Jay Gore receives 2022 Bement Award for work in big data and machine learning

Jay Gore, the Reilly University Chair Professor of Mechanical Engineering, has been chosen to receive the Arden L. Bement Jr. Award for highly significant and impactful contributions to big data, artificial neural networks, machine learning and artificial intelligence in physics-based models of energy.

Gore was the founding director of the Energy Center in Purdue’s former Discovery Park and formerly served as associate dean for research and entrepreneurship at Purdue. He also founded the award-winning Purdue Summer Undergraduate Research Fellowships program in 2002. Beyond Purdue, he previously served as the founding vice chancellor and strategic advisor for the Maharashtra Institute of Technology World Peace University in Pune, India, and currently serves as its global ambassador.

Among myriad results of his extensive work is the prediction of lean blowouts — a type of engine combustion instability — in conventional and bio-fueled aviation gas turbine engines. He also is widely recognized for highly significant work to maximize efficiency and minimize carbon dioxide emissions of coal-burning power plants.

Katepalli Raju Sreenivasan, founding dean of the New York University Tandon School of Engineering, who wrote a letter in support of Gore’s nomination, pointed to Gore’s recent work in big data, machine learning and artificial intelligence as applied to challenges in turbulent combustion and energy, saying, “I regard that professor Gore’s recent work is eminently suitable for this high recognition.”

Anantha Narayanan, a data scientist with the National Rural Electric Cooperative Association, has been working with Gore to understand the effects of cycling — operating coal power plants at varying capacities below the design capacity on their efficiency and health — and quantifying the resulting costs. He said, “Professor Gore brought in new ideas of implementing exergetic analysis under transient conditions, which in the past has only been applied to steady-state conditions. He coupled this with a strategy to develop a data-driven model that is easier to deploy and performs better on plant computing equipment. This novel approach allows a robust model for cost estimation to be deployed under realistic plant conditions.”

Gore says he plans to continue to address grand societal challenges with his work, emphasizing one primary challenge: “My hope is that we as a human society will address the climate change problem, which is a real. I also hope to continue to contribute to our society by addressing that challenge.”

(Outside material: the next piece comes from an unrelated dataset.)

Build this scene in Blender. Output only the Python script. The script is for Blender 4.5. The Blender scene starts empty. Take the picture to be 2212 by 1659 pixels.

Recognized often for his research excellence, Gore has received the American Society of Mechanical Engineers (ASME) Best Paper of the year in Heat Transfer Research Award and the American Institute of Aeronautics and Astronautics (AIAA) Best Paper of the Year in Propulsion Award. He is a fellow of both the AIAA and the ASME, as well as the Combustion Institute (International). He also received the Presidential Young Investigator Award in 1991.

Gore earned both his master’s and PhD degrees in mechanical engineering from Pennsylvania State University and completed his post-doctoral education at the University of Michigan.

The Arden L. Bement Jr. Award was established in 2015 by Distinguished Professor Emeritus Arden Bement and his wife Louise Bement to annually recognize a Purdue faculty member for recent outstanding accomplishments in pure and applied sciences and engineering. Winners of the Bement Award are nominated by colleagues, recommended by a faculty committee and approved by the executive vice president for research and the university president.

Gore will speak about “Big data, artificial neural networks, machine learning and artificial intelligence,” during the celebration’s lectures. The public is invited to this lecture and others that will begin a 3 p.m. on April 6 in the North Ballroom of the Purdue Memorial Union.